:: Material for this task ::
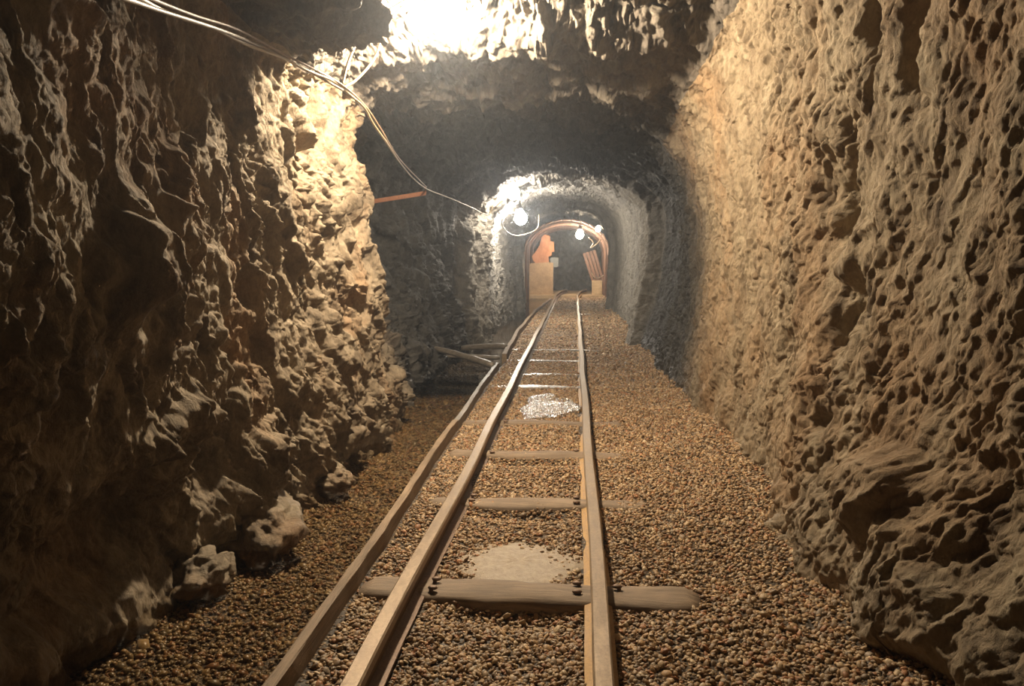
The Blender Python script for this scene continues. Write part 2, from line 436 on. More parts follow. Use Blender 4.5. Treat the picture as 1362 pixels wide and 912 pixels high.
# roof ledges run across the drift in thin beds
roofw = sstep(3.2, 5., np.tile(u, NR)) * (1 - sstep(7.2, 8.8, np.tile(u, NR)))
bed = np.sin((pts[:, 1] + .25 * perlin(pts * 1.6 + 3) + .12 * pts[:, 0]) * 7.5)
D += (roofw * (pts[:, 1] > 4.3) * (.030 * np.sign(bed) * np.abs(bed) ** .35)).astype(np.float32)
knob = np.maximum(0, ridged(pts * 9 + 4, 2) - .2)
D += (roofw * .025 * knob * np.exp(-((pts[:, 1] - 4.3) / .22) ** 2)).astype(np.float32)
D *= np.where(pts[:, 1] > 9.3, .62, 1.)
tw = np.stack([perlin(pts * 8 + 11), perlin(pts * 8 + 31), perlin(pts * 8 + 51)], axis=1) * .022 + np.stack([perlin(pts * 26 + 11), perlin(pts * 26 + 31), perlin(pts * 26 + 51)], axis=1) * .008
OUT = (pts + nor * D[:, None] + tw).reshape(NR, NCOL, 3).astype(np.float32)
# keep the roof clear of the cable run and the near camera
def grid_obj(name, A, mat):
    n, m = A.shape[:2]
    idx = np.arange(n * m).reshape(n, m)
    f = np.stack([idx[:-1, :-1], idx[1:, :-1], idx[1:, 1:], idx[:-1, 1:]], axis=-1).reshape(-1, 4)
    o = link(name, np_mesh(name, A.reshape(-1, 3), f), M[mat])
    o['kind'] = 'structure'
    return o
grid_obj('wall_left', OUT[:, :off[4] + 1], 'rock_left')
grid_obj('ceiling', OUT[:, off[4]:off[8] + 1], 'rock_ceiling')
grid_obj('wall_right', OUT[:, off[8]:], 'rock_right')
tag(bpy.data.objects['wall_left'], 'craggy tan rock wall above the water channel')
tag(bpy.data.objects['wall_right'], 'craggy tan rock wall beside the gravel path')
tag(bpy.data.objects['ceiling'], 'rough rock roof of the mine drift')

# end face of the drift
gx, gz = np.meshgrid(np.linspace(-2, 1.6, 90), np.linspace(-.5, 2.8, 80))
ep = np.stack([gx.ravel(), np.full(gx.size, 26.6), gz.ravel()], axis=1)
ep[:, 1] += rockdisp(ep) * 1.4
grid_obj('wall_back', ep.reshape(80, 90, 3).astype(np.float32), 'rock_right')
ep2 = ep.copy(); ep2[:, 1] = -2.9 + (ep[:, 1] - 26.6)
grid_obj('wall_front', ep2.reshape(80, 90, 3).astype(np.float32), 'rock_right')

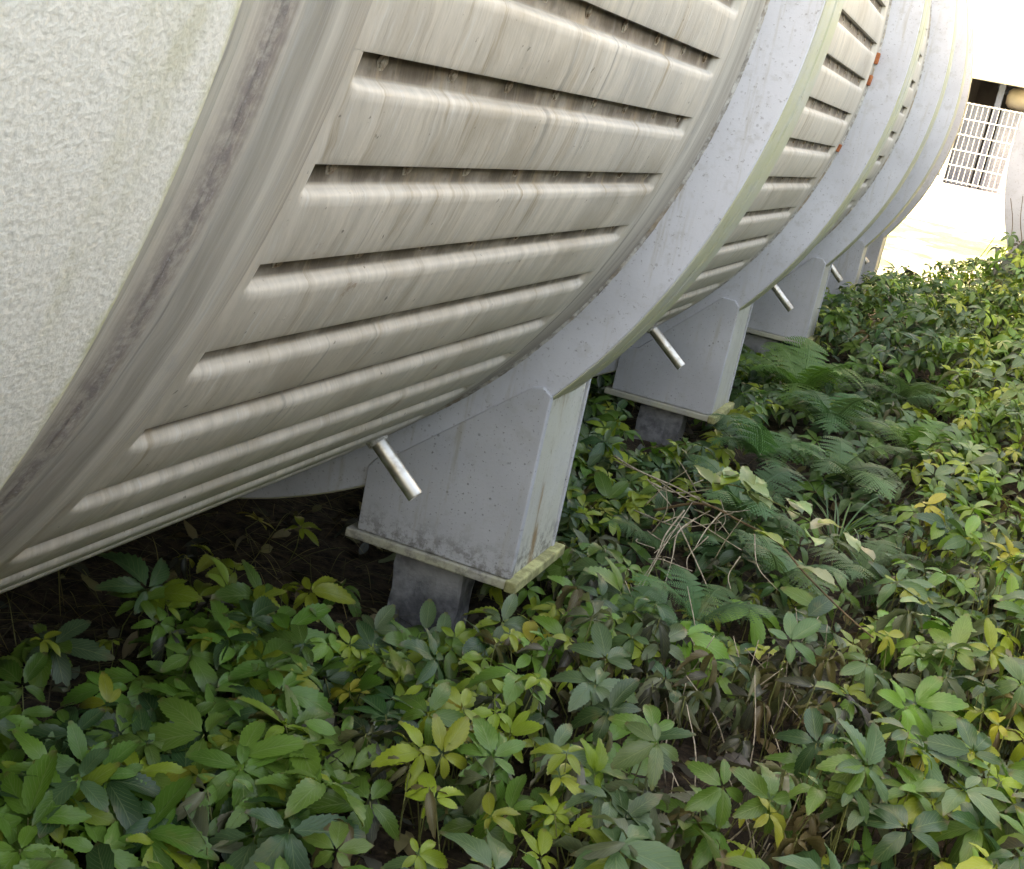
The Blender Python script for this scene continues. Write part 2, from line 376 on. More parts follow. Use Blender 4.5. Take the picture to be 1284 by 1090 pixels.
def panel_mesh(y0, y1, g0, g1):
    """one raised board of the ribbed sheet with the recessed bolt strip above it; angle 0 is the lip of the board above"""
    prof = [(0, 1.0), (.02, .998), (.03, .9900), (-.06, .9885), (-.45, .9895), (-1.05, .9912), (-1.14, .9922), (-1.24, .9958), (-1.33, .9992), (-1.52, 1.0016), (-1.9, 1.002), (-2.8, 1.0022), (-3.7, 1.0015), (-4.2, 1.0008), (-4.47, 1.0004), (-4.55, 1.0)]
    ys = [y0, g0-.004, g0, g0+.006, g0+.014, g0+.03, (2*g0+g1)/3, (g0+2*g1)/3, g1-.03, g1-.014, g1-.006, g1, g1+.004, y1]
    V, F_ = [], []
    for y in ys:
        e = bump01(y, g0-.002, g0+.008)*(1-bump01(y, g1-.012, g1+.002)); e2 = bump01(y, g0-.01, g0+.02)*(1-bump01(y, g1-.03, g1+.01))
        for a, r in prof:
            rr = 1-.0005 + (r-1)*(e if r < 1 else e2)
            a_ = rad(a); V.append((rr*math.cos(a_)*S, y*S, rr*math.sin(a_)*S))
    k = len(prof)
    for i in range(len(ys)-1):
        for j in range(k-1): F_.append((i*k+j, i*k+j+1, (i+1)*k+j+1, (i+1)*k+j))
    me = bpy.data.meshes.new('panel'); me.from_pydata(V, [], F_); me.materials.append(M['drum'])
    me.polygons.foreach_set('use_smooth', [True]*len(me.polygons)); me.update(); me.set_sharp_from_angle(angle=rad(50)); return me
secs = [(.727, 1.665, .745, 1.637), (2.09, 3.07, 2.12, 3.04), (3.40, 4.30, 3.43, 4.25), (4.66, 5.35, 4.69, 5.31), (5.69, 6.10, 5.72, 6.06)]
for si, (y0, y1, g0, g1) in enumerate(secs):
    me = panel_mesh(y0, y1, g0, g1)
    for k in range(-12, 18):
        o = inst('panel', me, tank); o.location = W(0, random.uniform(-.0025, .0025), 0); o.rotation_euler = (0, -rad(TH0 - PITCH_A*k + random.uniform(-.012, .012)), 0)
    R1 = RY[si]
    lathe('end_collar', [(y1-.001, .9992), (y1+.006, 1.0), (y1+.012, .9965), (y1+.028, .9875), (y1+.05, .9845), (R1-.05, .9855), (R1-.02, .990), (R1, .992)], M['joint'], tank)
    if si > 0:
        yb = RY[si-1]+RT
        lathe('start_collar', [(yb, .985), (yb+.03, .987), (y0-.04, .990), (y0-.02, .999), (y0+.001, .9992)], M['joint'], tank)
# the bare shell of the sheet round the back, out of sight of the panels
a_hi, a_lo = TH0+PITCH_A*12, TH0-PITCH_A*18
for (y0, y1, g0, g1) in secs: lathe('rear_shell', [(y0, .999), (y1, .999)], M['drum'], tank, a0=a_hi, a1=360+a_lo, n=100)
# bolts in the recessed strips
def bolt_mesh():
    V, F_ = [], []; r, h = .0048*S, .0018*S
    for rr, zz in ((r*1.7, 0), (r*1.7, h*.3), (r, h*.35), (r*.95, h), (r*.6, h*1.25)):
        for k in range(6): V.append((zz, rr*math.cos(k*PI/3), rr*math.sin(k*PI/3)))
    for i in range(4):
        for k in range(6): F_.append((i*6+k, i*6+(k+1) % 6, (i+1)*6+(k+1) % 6, (i+1)*6+k))
    F_.append(tuple(24+k for k in range(6)))
    me = bpy.data.meshes.new('bolt'); me.from_pydata(V, [], F_); me.materials.append(M['bolt']); return me
bm_ = bolt_mesh()
for si, ks in ((0, range(-3, 8)), (1, range(-4, 7))):
    y0, y1, g0, g1 = secs[si]
    for k in ks:
        a = TH0 - PITCH_A*k - .42
        for i in range(8):
            o = inst('bolt', bm_, tank); yy = g0 + .043 + (g1-g0-.075)/7*i + random.uniform(-.004, .004)
            o.location = W(.9893*math.cos(rad(a)), yy, .9893*math.sin(rad(a))); o.rotation_euler = (0, -rad(a), 0)
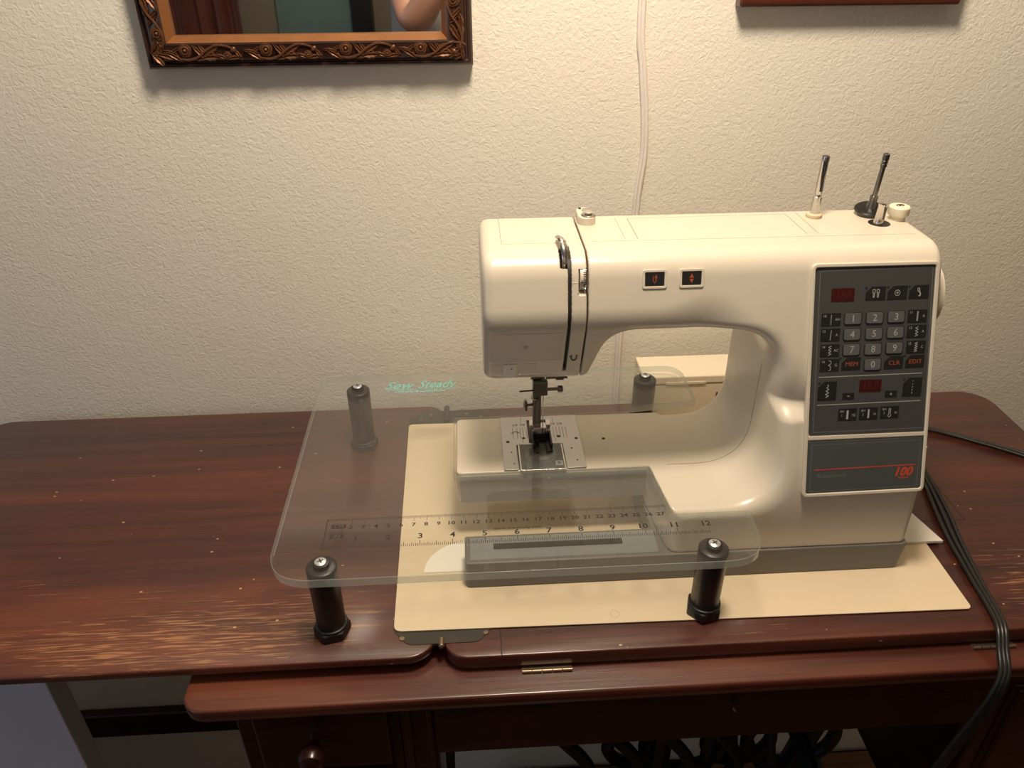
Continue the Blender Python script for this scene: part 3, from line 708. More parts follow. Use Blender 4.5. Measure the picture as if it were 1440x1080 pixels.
:::
▶ _What is expected_:
Transcribe the records above exactly as they appear, leaving out any pictures.

▶ _Task solution_:
The Blender Python script for this scene continues. Write part 2, from line 436 on. More parts follow. Use Blender 4.5. Treat the picture as 1362 pixels wide and 912 pixels high.
# roof ledges run across the drift in thin beds
roofw = sstep(3.2, 5., np.tile(u, NR)) * (1 - sstep(7.2, 8.8, np.tile(u, NR)))
bed = np.sin((pts[:, 1] + .25 * perlin(pts * 1.6 + 3) + .12 * pts[:, 0]) * 7.5)
D += (roofw * (pts[:, 1] > 4.3) * (.030 * np.sign(bed) * np.abs(bed) ** .35)).astype(np.float32)
knob = np.maximum(0, ridged(pts * 9 + 4, 2) - .2)
D += (roofw * .025 * knob * np.exp(-((pts[:, 1] - 4.3) / .22) ** 2)).astype(np.float32)
D *= np.where(pts[:, 1] > 9.3, .62, 1.)
tw = np.stack([perlin(pts * 8 + 11), perlin(pts * 8 + 31), perlin(pts * 8 + 51)], axis=1) * .022 + np.stack([perlin(pts * 26 + 11), perlin(pts * 26 + 31), perlin(pts * 26 + 51)], axis=1) * .008
OUT = (pts + nor * D[:, None] + tw).reshape(NR, NCOL, 3).astype(np.float32)
# keep the roof clear of the cable run and the near camera
def grid_obj(name, A, mat):
    n, m = A.shape[:2]
    idx = np.arange(n * m).reshape(n, m)
    f = np.stack([idx[:-1, :-1], idx[1:, :-1], idx[1:, 1:], idx[:-1, 1:]], axis=-1).reshape(-1, 4)
    o = link(name, np_mesh(name, A.reshape(-1, 3), f), M[mat])
    o['kind'] = 'structure'
    return o
grid_obj('wall_left', OUT[:, :off[4] + 1], 'rock_left')
grid_obj('ceiling', OUT[:, off[4]:off[8] + 1], 'rock_ceiling')
grid_obj('wall_right', OUT[:, off[8]:], 'rock_right')
tag(bpy.data.objects['wall_left'], 'craggy tan rock wall above the water channel')
tag(bpy.data.objects['wall_right'], 'craggy tan rock wall beside the gravel path')
tag(bpy.data.objects['ceiling'], 'rough rock roof of the mine drift')

# end face of the drift
gx, gz = np.meshgrid(np.linspace(-2, 1.6, 90), np.linspace(-.5, 2.8, 80))
ep = np.stack([gx.ravel(), np.full(gx.size, 26.6), gz.ravel()], axis=1)
ep[:, 1] += rockdisp(ep) * 1.4
grid_obj('wall_back', ep.reshape(80, 90, 3).astype(np.float32), 'rock_right')
ep2 = ep.copy(); ep2[:, 1] = -2.9 + (ep[:, 1] - 26.6)
grid_obj('wall_front', ep2.reshape(80, 90, 3).astype(np.float32), 'rock_right')

The Blender Python script for this scene continues. Write part 2, from line 376 on. More parts follow. Use Blender 4.5. Take the picture to be 1284 by 1090 pixels.
def panel_mesh(y0, y1, g0, g1):
    """one raised board of the ribbed sheet with the recessed bolt strip above it; angle 0 is the lip of the board above"""
    prof = [(0, 1.0), (.02, .998), (.03, .9900), (-.06, .9885), (-.45, .9895), (-1.05, .9912), (-1.14, .9922), (-1.24, .9958), (-1.33, .9992), (-1.52, 1.0016), (-1.9, 1.002), (-2.8, 1.0022), (-3.7, 1.0015), (-4.2, 1.0008), (-4.47, 1.0004), (-4.55, 1.0)]
    ys = [y0, g0-.004, g0, g0+.006, g0+.014, g0+.03, (2*g0+g1)/3, (g0+2*g1)/3, g1-.03, g1-.014, g1-.006, g1, g1+.004, y1]
    V, F_ = [], []
    for y in ys:
        e = bump01(y, g0-.002, g0+.008)*(1-bump01(y, g1-.012, g1+.002)); e2 = bump01(y, g0-.01, g0+.02)*(1-bump01(y, g1-.03, g1+.01))
        for a, r in prof:
            rr = 1-.0005 + (r-1)*(e if r < 1 else e2)
            a_ = rad(a); V.append((rr*math.cos(a_)*S, y*S, rr*math.sin(a_)*S))
    k = len(prof)
    for i in range(len(ys)-1):
        for j in range(k-1): F_.append((i*k+j, i*k+j+1, (i+1)*k+j+1, (i+1)*k+j))
    me = bpy.data.meshes.new('panel'); me.from_pydata(V, [], F_); me.materials.append(M['drum'])
    me.polygons.foreach_set('use_smooth', [True]*len(me.polygons)); me.update(); me.set_sharp_from_angle(angle=rad(50)); return me
secs = [(.727, 1.665, .745, 1.637), (2.09, 3.07, 2.12, 3.04), (3.40, 4.30, 3.43, 4.25), (4.66, 5.35, 4.69, 5.31), (5.69, 6.10, 5.72, 6.06)]
for si, (y0, y1, g0, g1) in enumerate(secs):
    me = panel_mesh(y0, y1, g0, g1)
    for k in range(-12, 18):
        o = inst('panel', me, tank); o.location = W(0, random.uniform(-.0025, .0025), 0); o.rotation_euler = (0, -rad(TH0 - PITCH_A*k + random.uniform(-.012, .012)), 0)
    R1 = RY[si]
    lathe('end_collar', [(y1-.001, .9992), (y1+.006, 1.0), (y1+.012, .9965), (y1+.028, .9875), (y1+.05, .9845), (R1-.05, .9855), (R1-.02, .990), (R1, .992)], M['joint'], tank)
    if si > 0:
        yb = RY[si-1]+RT
        lathe('start_collar', [(yb, .985), (yb+.03, .987), (y0-.04, .990), (y0-.02, .999), (y0+.001, .9992)], M['joint'], tank)
# the bare shell of the sheet round the back, out of sight of the panels
a_hi, a_lo = TH0+PITCH_A*12, TH0-PITCH_A*18
for (y0, y1, g0, g1) in secs: lathe('rear_shell', [(y0, .999), (y1, .999)], M['drum'], tank, a0=a_hi, a1=360+a_lo, n=100)
# bolts in the recessed strips
def bolt_mesh():
    V, F_ = [], []; r, h = .0048*S, .0018*S
    for rr, zz in ((r*1.7, 0), (r*1.7, h*.3), (r, h*.35), (r*.95, h), (r*.6, h*1.25)):
        for k in range(6): V.append((zz, rr*math.cos(k*PI/3), rr*math.sin(k*PI/3)))
    for i in range(4):
        for k in range(6): F_.append((i*6+k, i*6+(k+1) % 6, (i+1)*6+(k+1) % 6, (i+1)*6+k))
    F_.append(tuple(24+k for k in range(6)))
    me = bpy.data.meshes.new('bolt'); me.from_pydata(V, [], F_); me.materials.append(M['bolt']); return me
bm_ = bolt_mesh()
for si, ks in ((0, range(-3, 8)), (1, range(-4, 7))):
    y0, y1, g0, g1 = secs[si]
    for k in ks:
        a = TH0 - PITCH_A*k - .42
        for i in range(8):
            o = inst('bolt', bm_, tank); yy = g0 + .043 + (g1-g0-.075)/7*i + random.uniform(-.004, .004)
            o.location = W(.9893*math.cos(rad(a)), yy, .9893*math.sin(rad(a))); o.rotation_euler = (0, -rad(a), 0)
Continue the Blender Python script for this scene: part 3, from line 708. More parts follow. Use Blender 4.5. Measure the picture as if it were 1440x1080 pixels.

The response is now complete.